Insomnia
Al Pacino and Robin Williams play fundamentally different men but in similar situations Warner Bros

In our continuing series, IBTimes UK takes a look at the work of British director Christopher Nolan in the lead up to the November release of his ninth film, Interstellar. This week we look at Insomnia, Nolan's first studio picture and an important step in a celebrated career.


Insomnia is a strange beast. It is a fairly standard police procedural with just enough of Nolan's talent and verve to make it stand out but, at the same time, it doesn't have enough to make it special.

Being his first major Hollywood feature, there's a sense Nolan was handed this remake of a 1997 Scandinavian thriller as a means to prove himself with a big budget and bigger stars. In this regard he succeeds, crafting an American remake of a foreign-language film that isn't the useless endeavour most are.

At the centre of this is the star, Al Pacino, who turns in one of his last great performances and is very much whom the film orbits. He plays Will Dormer, an LA detective dispatched to Alaska, with its perpetual daylight, to solve the murder of a local teen.

It's a standard set-up given a twist when Dormer accidentally kills his partner (Martin Donovan) while chasing the teenager's killer through thick fog. That guilt, the subsequent cover up and the fact the murderer witnessed the whole thing gives the film an edge – an edge helped no end by an unlikely co-star.

Insomnia
Al Pacino's Will Dormer during the pivotal fog chase Warner Bros

Before Insomnia, the late Robin Williams had, in the public eye, two acting modes – bats**t crazy (Aladdin, Mrs Doubtfire) and charismatic, good-natured mentor (Good Will Hunting, Dead Poets Society).

Insomnia changed that, proving the actor's worth at playing unhinged and sardonic. He gives the role his all with a viscous sarcasm undercutting every line he utters. He is more than a match for Pacino - and that's just another fine bullet point on the list of reasons Williams was a great actor.

The contention and duality between Dormer and Williams' character, Walter Finch, is just one aspect of the film that makes it stand out. Another is the insomnia of the film's title, which lays waste to Dormer as he battles an inner conflict, unsure if he's a good man, a bad man and whether he's doing the right thing.
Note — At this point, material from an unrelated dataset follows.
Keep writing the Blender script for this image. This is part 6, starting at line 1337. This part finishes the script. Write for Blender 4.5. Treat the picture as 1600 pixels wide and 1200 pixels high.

Those two plot points could support their own films and their marriage here is certainly a reason why Insomnia is remembered, to an extent at least. But those two points wrestle for attention in the film and there's a feeling that it could have been a better, tighter film if it focused wholly on one.

Nolanisms rear their head as you would expect. Flash cuts revealing plot points that haunt our leading character are clearer here than any film of his before or since, and the opening begins – as with Following and Memento – with a close-up, albeit one intercut with shots of grand sweeping Alaskan vistas.

One scene in which Dormer scares a girl into talking also bears many similarities to a scene in The Dark Knight in which Heath Ledger's Joker circles Maggie Gyllenhaal's Rachel, telling her about how he got his scars.

Insomnia
A very Nolan title shot is later revealed to be part of a vital twist Warner Bros

Not all Nolanisms are good, though, and it's here the director's biggest fault appears. It's not true that Nolan's female characters are all undercooked or poorly motivated but it is certainly a problem. For every Mal in Inception or Catwoman in The Dark Knight Rises there is an Ellie Burr in Insomnia.

Hilary Swank's Burr is under-served by a script that depicts her as a good detective who hero worships Dormer. There's nothing inherently wrong with that, but she is given very little personality and her seeing her idol fall is never the source of drama it could have been.

Classic Nolan themes of inner turmoil and duality between two men are clearly evident, making it a perfect project for the director. As would be proved with his later work, Nolan operates best when working with more freedom and confidence – whether he's adapting a known work or creating his own.

This is most evident in Insomnia's ending, which so easily could have been left unclear but instead made its message and meaning crystal clear, coming across as a standard Hollywood lecture in ethics rather than provoking the kind of complex discussion his body of work would become famous for.